Star-Bulletin Article

http://archives.starbulletin.com/1997/05/07/sports/

Hockey in Hawaii
is like icing on the cake

By Mary Sano
Special to the Star-Bulletin

WHILE some Oahu sports enthusiasts spend humid, Kona-wind evenings swatting at fluttering termites attracted to the glow of ESPN, there are some wise islanders cutting it up with hockey sticks and gliding across the frosty ice out at the Stadium Mall in Salt Lake.

The Ice Palace Hawaiian Adult Ice Hockey League has been providing a cool activity alternative to island residents since its inception about 12 years ago.

“It’s a for-fun league,” said Ken Perel, skate school director and the Ice Palace’s main coordinator for the hockey league. “There are great health benefits to hockey, you can play for a lifetime. We’ve got 18 to 65-year-olds playing with us. It’s a low-impact sport.”

Low-impact hockey? While most people picture hockey players with missing teeth and broken noses, Perel clarified his statement. “There’s no pounding on the knees, but a player still gets a good physical and cardio workout,” he said.

In addition, the league plays noncontact hockey, where no body checking is allowed.

John Beck, the league’s founder and one of the Ice Palace’s general managers explains. “Nonchecking means I can’t just come in and throw a shoulder into you to take you out, or swing the stick at you,” he said. “Guys can lose a spleen or an eye that way. There’s always contact in hockey, but you can’t just whack the other guy (in our leagues).”

Playing by these rules also makes the league more accessible to a wider range of people.

“I gotta work the next morning,” said Justin Lewis, a homegrown member of the team called Wings. Lewis, 25, started in-line skating when he was a student at McKinley High School. He said he and his brother, Mike, who plays for the same team, got interested in ice hockey after learning to play roller hockey. They saved up for their equipment (which can cost up to $1,000) and got into it.

Justin Lewis:
“At first, some of our friends
thought hockey is just a bunch of goons
getting busted up. Now a lot of them
think it’s pretty neat.”

“At first, some of our friends thought hockey is just a bunch of goons getting busted up,” he said. “Some of them don’t think it’s a skilled game, but it is. First you have to learn how to skate. Then you gotta have speed, balance, stick-handling skill. Not everyone can do it.”

Paul Rausch, is another Wings player who loves his hockey, but needs to be in shape for work at the University of Hawaii’s Korean Studies department. “There’s no other sport like it. It’s a good, fun game, but we try to discourage really rough play,” Rausch said. “We haven’t always had the best role models, though.”

“It’s an emotional, aggressive game. You skate hard for a full 60 minutes,” Perel said. “At the drop of a hat, tempers can flare and then you have eruptions of fighting. The idea is to limit that, and that’s why we play noncontact.”

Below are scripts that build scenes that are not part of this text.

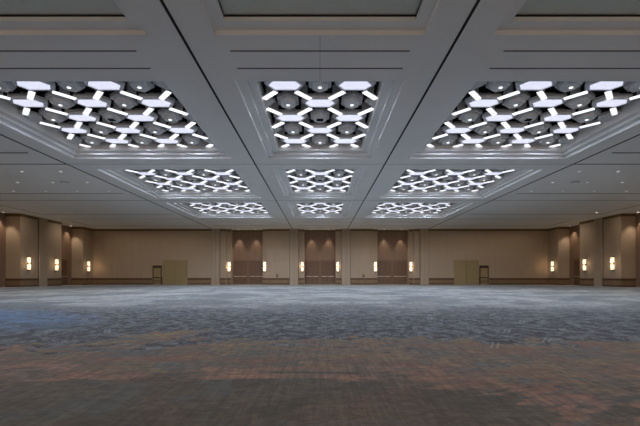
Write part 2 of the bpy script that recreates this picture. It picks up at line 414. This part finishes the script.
b_ = bmesh.new(); disc(b_, 0.06, -0.087, -0.073, 14); me_dot = mesh_of('lamp', b_, M['lamp_glow'])
b_ = bmesh.new()
for k in range(5): bbox(b_, -0.13, 0.13, -0.10+k*0.05-0.012, -0.10+k*0.05+0.012, -0.087, -0.073)
me_louv = mesh_of('louvre', b_, M['joint'])
bar_cache = {}
def bar_meshes(L_, st=0.0):
    key = (round(L_, 3), round(st, 3))
    if key not in bar_cache:
        h = L_/2
        w2 = 0.05 if st else 0.14
        b1 = boxes((-h-0.012, h+0.012, -0.105, 0.105, -0.012, -0.003), (st-w2, st+w2, -0.07, 0.07, -0.004, HB-HL))
        b2 = boxes((-h, h, -0.088, 0.088, -0.045, -0.010))
        bar_cache[key] = (mesh_of('channel', b1, M['pan']), mesh_of('diffuser', b2, M['bar_glow']))
    return bar_cache[key]
edge_cache = {}
AX, AY = 1.185, 1.28
POWER = {0: 185, 1: 195, 2: 200}
for (name, cx, cy, hx, hy, r) in lit:
    ix, iy = hx-2*INS, hy-2*INS
    nc = 3 if hx > 3 else 1
    wide = hx > 3
    for j in range(-2, 3):
        cols = [i for i in range(-4, 5) if abs(i)*AX < ix - 0.5]
        # lattice parity: lit panels sit where (i+j) is even on wide coffers, j=0 has +-1 columns
        litc = [i for i in cols if (i + j) % 2 == 1] if True else []
        dotc = [i for i in cols if (i + j) % 2 == 0]
        for q, i in enumerate(litc):
            t = thing('hexagonal_light_panel', (cx+i*AX, cy+j*AY, LZ),
                      f'glowing long hexagonal light panel, {ORD[j+2]} row of the {name}, ' + (['the only one' ] if len(litc) == 1 else [['left one', 'right one'], ['left one', 'middle one', 'right one']][len(litc)-2])[q],
                      'light panel', 'glowing hexagonal panels of the ' + name)
            obj('housing', me_rim, parent=t); obj('diffuser', me_diff, parent=t)
        for q, i in enumerate(dotc):
            pos = ('the only one' if len(dotc) == 1 else (['left one', 'right one'] if len(dotc) == 2 else ['left one', 'middle one', 'right one'])[q])
            if i == 0 and j == 0:
                t = thing('hexagonal_vent', (cx, cy, LZ), f'unlit grey hexagonal ceiling vent at the heart of the {name}', 'vent', 'hexagonal vents in the coffers')
                obj('pan', me_pan, parent=t); obj('baffle', me_bowl, parent=t); obj('louvre', me_louv, parent=t)
                continue
            t = thing('hexagonal_downlight', (cx+i*AX, cy+j*AY, LZ),
                      f'grey hexagonal downlight with a bright dot, {ORD[j+2]} row of {name}, {pos}',
                      'ceiling light', 'hexagonal downlights of the ' + name)
            obj('pan', me_pan, parent=t); obj('baffle', me_bowl, parent=t); obj('lamp', me_dot, parent=t)
            spot('spot_lamp', t, (0, 0, -0.11), POWER[r], 175, (0.72, 0.81, 1.0), 0.4)
        # clipped grey hexagons at the coffer sides
        for s in (-1, 1):
            i = s * (3 if wide else 2)
            if (i + j) % 2 == 1:
                key = (s, wide)
                if key not in edge_cache:
                    b_ = bmesh.new()
                    loft(b_, [hexring(0.72, 0.44, 0.40, 0.16), hexring(0.72, 0.44, 0.40, 0.07), hexring(0.60, 0.38, 0.32, 0.0)])
                    lim = ix - abs(i)*AX - 0.003
                    bmesh.ops.bisect_plane(b_, geom=b_.verts[:]+b_.edges[:]+b_.faces[:], plane_co=(s*lim, 0, 0), plane_no=(s, 0, 0), clear_outer=True)
                    bmesh.ops.holes_fill(b_, edges=b_.edges[:])
                    edge_cache[key] = mesh_of('hexagonal_edge_panel', b_, M['pan'])
                o = obj('hexagonal_edge_panel', edge_cache[key], loc=(cx+i*AX, cy+j*AY, LZ))
                tag(o, f'cut off unlit grey hexagon against the {"left" if s < 0 else "right"} side of the {name}, {ORD[j+2]} row', 'ceiling panel', 'cut off hexagons of the ' + name)
    # diagonal light bars
    nb = 3 if wide else 2
    for j in range(-3, 3):
        seq = []
        for i in range(-nb, nb):
            # the two lit corners of this lattice square
            up = ((i + j) % 2 == 1)
            p0 = Vector((i*AX, j*AY)) if up else Vector((i*AX, (j+1)*AY))
            p1 = Vector(((i+1)*AX, (j+1)*AY)) if up else Vector(((i+1)*AX, j*AY))
            a, b = 0.30, 0.70
            A, B = p0.lerp(p1, a), p0.lerp(p1, b)
            mx, my = ix+0.05, iy+0.05
            # clip to the coffer
            d = B - A; t0, t1 = 0.0, 1.0
            for k, lim in ((0, mx), (1, my)):
                for sg in (-1, 1):
                    va, vd = sg*A[k], sg*d[k]
                    if abs(vd) < 1e-9: continue
                    tt = (lim - va) / vd
                    if vd > 0: t1 = min(t1, tt)
                    else: t0 = max(t0, tt)
            if t1 - t0 < 0.12: continue
            A, B = A + d*t0, A + d*t1
            seq.append((A, B, up, t0 > 0))
        for q, (A, B, up, clipA) in enumerate(seq):
            c = (A+B)/2; L_ = (B-A).length; ang = math.atan2((B-A).y, (B-A).x)
            t = thing('light_bar', (cx+c.x, cy+c.y, LZ),
                      f'bright diagonal light bar, {ORD[q]} from left in the {ORD[j+3]} line of bars, {name}', 'light bar',
                      'diagonal light bars of the ' + name, ang)
            ch, df = bar_meshes(L_, 0.0 if L_ > 0.6 else ((-L_/2+0.11) if clipA else (L_/2-0.11)))
            obj('channel', ch, parent=t); obj('diffuser', df, parent=t)

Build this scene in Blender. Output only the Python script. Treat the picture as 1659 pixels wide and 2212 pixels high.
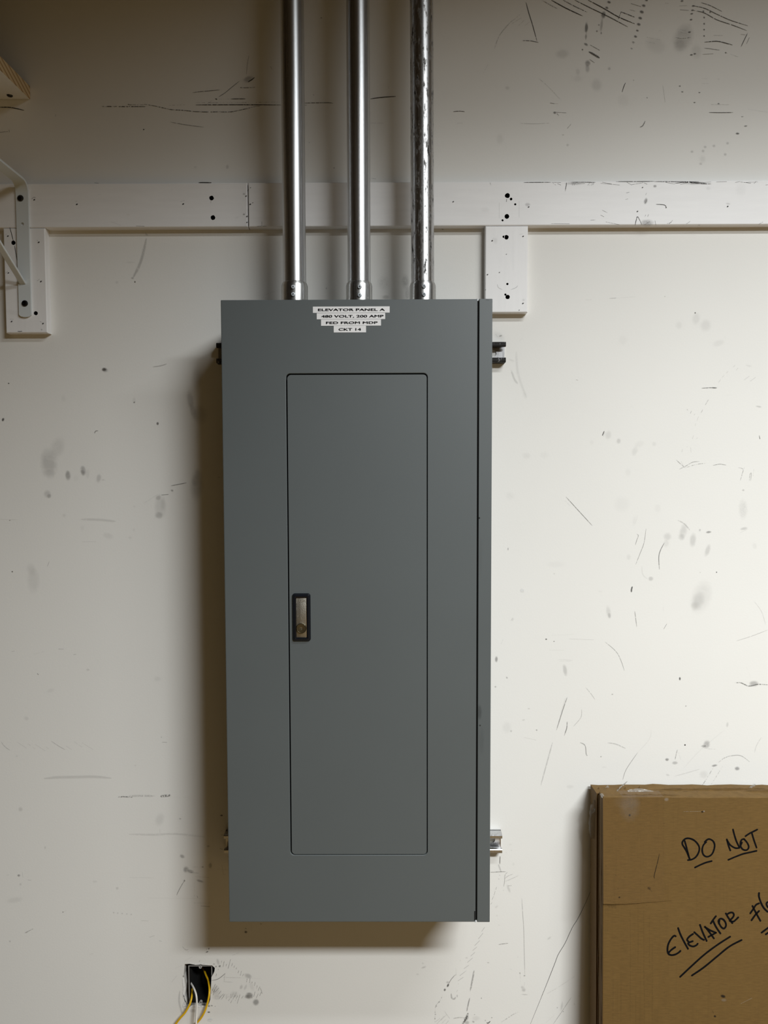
import bpy, bmesh, math, random
from mathutils import Vector, Matrix, noise

for o in list(bpy.data.objects):
    bpy.data.objects.remove(o, do_unlink=True)
SC = bpy.context.scene
COL = SC.collection
rnd = random.Random(7)

# ------------------------------------------------------------------ camera
F, CX, CY = 1600.0, 829.5, 1106.0
CAM = Vector((0.0, -1.54, 1.50))
yaw, pitch, roll = math.atan(7.5 / F), math.atan(81.0 / F), -0.0030
fwd = Vector((-math.sin(yaw) * math.cos(pitch), math.cos(yaw) * math.cos(pitch), -math.sin(pitch)))
r0 = fwd.cross(Vector((0, 0, 1))).normalized()
u0 = r0.cross(fwd)
RT = r0 * math.cos(roll) + u0 * math.sin(roll)
UP = u0 * math.cos(roll) - r0 * math.sin(roll)
cam = bpy.data.cameras.new('camera')
cam.sensor_fit = 'VERTICAL'
cam.sensor_height = 36.0
cam.lens = 36.0 * F / 2212.0
cam.clip_start = 0.01
camo = bpy.data.objects.new('camera', cam)
COL.objects.link(camo)
m = Matrix.Identity(4)
for i in range(3):
    m[i][0], m[i][1], m[i][2], m[i][3] = RT[i], UP[i], -fwd[i], CAM[i]
camo.matrix_world = m
SC.camera = camo

# ------------------------------------------------------------------ light
w = bpy.data.worlds.new('world')
SC.world = w
w.use_nodes = True
w.node_tree.nodes['Background'].inputs[0].default_value = (1.0, 0.86, 0.66, 1)
w.node_tree.nodes['Background'].inputs[1].default_value = 0.02


def lamp(name, x, y, z, sx, sy, power, col, spread):
    l = bpy.data.lights.new(name, 'AREA')
    l.shape = 'RECTANGLE'
    l.size, l.size_y = sx, sy
    l.energy = power
    l.color = col
    l.spread = math.radians(spread)
    o = bpy.data.objects.new(name, l)
    o.location = (x, y, z)
    COL.objects.link(o)
    return o


LZ = 2.92
lamp('fluorescent_near', 1.07, -1.345, LZ, 1.15, 0.16, 26.8, (0.965, 1.0, 1.01), 153)
lamp('fluorescent_far', 1.40, -2.44, LZ, 1.15, 0.30, 164, (0.965, 1.0, 1.01), 151)

SC.view_settings.view_transform = 'Standard'
SC.view_settings.look = 'None'
SC.view_settings.exposure = 0.0
SC.view_settings.gamma = 1.0
SC.view_settings.use_curve_mapping = False


# ------------------------------------------------------------------ helpers
def ray(px, py):
    return fwd + RT * ((px - CX) / F) + UP * ((CY - py) / F)


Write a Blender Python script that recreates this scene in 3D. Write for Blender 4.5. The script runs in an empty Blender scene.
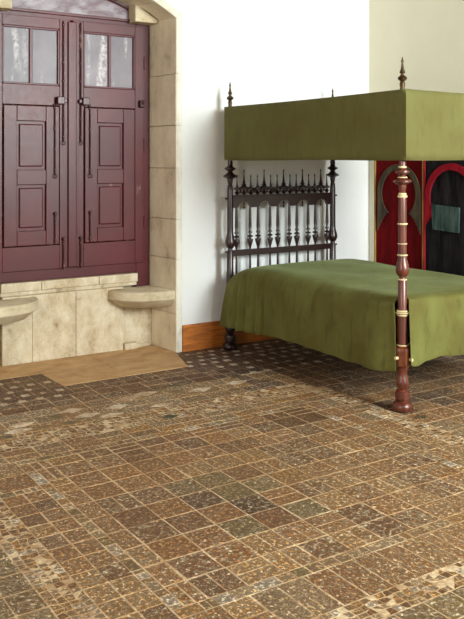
import bpy, bmesh, math, random
from mathutils import Vector, Matrix
random.seed(7)
R = random.random
C = bpy.context.scene.collection
PI = math.pi

# ------------------------------------------------------------------ colours
def lin(r, g, b):
    def f(c):
        c /= 255.0
        return c / 12.92 if c <= 0.04045 else ((c + 0.055) / 1.055) ** 2.4
    return (f(r), f(g), f(b), 1.0)

class NT:
    """tiny node-tree helper"""
    def __init__(s, name):
        s.m = bpy.data.materials.new(name); s.m.use_nodes = True
        s.t = s.m.node_tree; s.b = s.t.nodes['Principled BSDF']
    def n(s, typ, **kw):
        nd = s.t.nodes.new(typ)
        for k, v in kw.items():
            if k.startswith('_'): setattr(nd, k[1:], v)
        return nd
    def l(s, a, b): s.t.links.new(a, b)
    def set(s, nd, **kw):
        for k, v in kw.items(): nd.inputs[k.replace('_', ' ')].default_value = v
    def coord(s, scale=(1, 1, 1), kind='Object'):
        if kind == 'World':
            g = s.n('ShaderNodeNewGeometry'); o = g.outputs['Position']
        else:
            g = s.n('ShaderNodeTexCoord'); o = g.outputs[kind]
        mp = s.n('ShaderNodeMapping'); mp.inputs['Scale'].default_value = scale
        s.l(o, mp.inputs['Vector']); return mp.outputs['Vector']
    def noise(s, vec, scale, detail=4, rough=.55, dist=0):
        nd = s.n('ShaderNodeTexNoise'); s.l(vec, nd.inputs['Vector'])
        nd.inputs['Scale'].default_value = scale; nd.inputs['Detail'].default_value = detail
        nd.inputs['Roughness'].default_value = rough; nd.inputs['Distortion'].default_value = dist
        return nd.outputs['Fac']
    def ramp(s, fac, stops):
        nd = s.n('ShaderNodeValToRGB'); s.l(fac, nd.inputs['Fac'])
        e = nd.color_ramp.elements
        while len(e) < len(stops): e.new(.5)
        for i, (p, c) in enumerate(stops):
            e[i].position = p; e[i].color = c if len(c) == 4 else (*c, 1)
        return nd.outputs['Color']
    def bw(s, fac, a, b, lo=0.0, hi=1.0):
        return s.ramp(fac, [(a, (lo, lo, lo, 1)), (b, (hi, hi, hi, 1))])
    def mix(s, fac, a, b, mode='MIX'):
        nd = s.n('ShaderNodeMix'); nd.data_type = 'RGBA'; nd.blend_type = mode
        for i, v in ((0, fac), (6, a), (7, b)):
            if hasattr(v, 'links'): s.l(v, nd.inputs[i])
            else: nd.inputs[i].default_value = v
        return nd.outputs[2]
    def math(s, op, a, b=None, c=None):
        nd = s.n('ShaderNodeMath'); nd.operation = op
        for i, v in enumerate((a, b, c)):
            if v is None: continue
            if hasattr(v, 'links'): s.l(v, nd.inputs[i])
            else: nd.inputs[i].default_value = v
        return nd.outputs[0]
    def bump(s, h, strength=.3, dist=.01, prev=None):
        nd = s.n('ShaderNodeBump'); s.l(h, nd.inputs['Height'])
        nd.inputs['Strength'].default_value = strength; nd.inputs['Distance'].default_value = dist
        if prev is not None: s.l(prev, nd.inputs['Normal'])
        s.l(nd.outputs['Normal'], s.b.inputs['Normal']); return nd.outputs['Normal']
    def col(s, c):
        if hasattr(c, 'links'): s.l(c, s.b.inputs['Base Color'])
        else: s.b.inputs['Base Color'].default_value = c
    def rough(s, v):
        if hasattr(v, 'links'): s.l(v, s.b.inputs['Roughness'])
        else: s.b.inputs['Roughness'].default_value = v

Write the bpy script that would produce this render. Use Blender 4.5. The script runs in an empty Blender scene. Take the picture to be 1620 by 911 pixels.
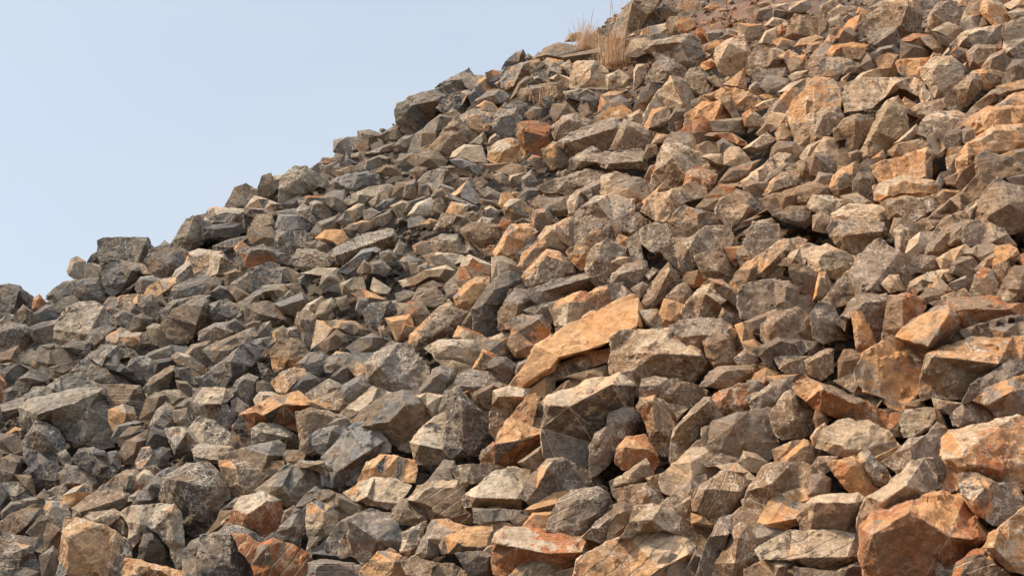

To introduce potential players to the sport, the Ice Palace offers a 10-week “Learn to Play” program where people can start from square one –learning how to skate. Perel said by the end of the summer, participants ages 18 and over are eligible to play on one of the eight teams in either the “A” or “B” leagues.


By Kathryn Bender, Star-Bulletin
Dan Dzankovic of the Wings, left, and a player from the Lightning
mix it up in a hockey league at the Ice Palace.


Two seasons — from September through Christmas, and from January through Memorial Day — keep the players’ skills and skates sharpened. During the summer months there are pick-up games. Although the Ice Palace provides the rink, the referees and the puck, players must have their own protective equipment and sticks.

“USA Hockey, the governing body of all amateur hockey in the United States provides the standardized rule book, some insurance, referee training and guidance on how to structure the league,” Perel said. There is also a youth league for 5 to 17-year-olds.

Games generally are played after the general public skating sessions are over, later in the evening.

Interest in local hockey has grown since Beck began the league from scratch in 1984. “We have more people who want to play youth hockey than we can fit,” Beck said. “I think it’s because roller hockey’s popularity is snowballing like crazy.”

“We’ve been seeing a lot more local people coming out there,” Perel said. “A lot of younger boys are coming in to the youth league and then they’re moving onto the adult league.”

The Lewis brothers are good examples of local kids who kept with it and now are ambassadors of the sport to their friends and family. Justin Lewis said that after some of his friends have gone down to the Ice Palace to watch the games, they have changed their tune about goons-on-ice.

“Now a lot of them think it’s pretty neat,” he said. “Me and my brother are like ice hockey educators to our friends.”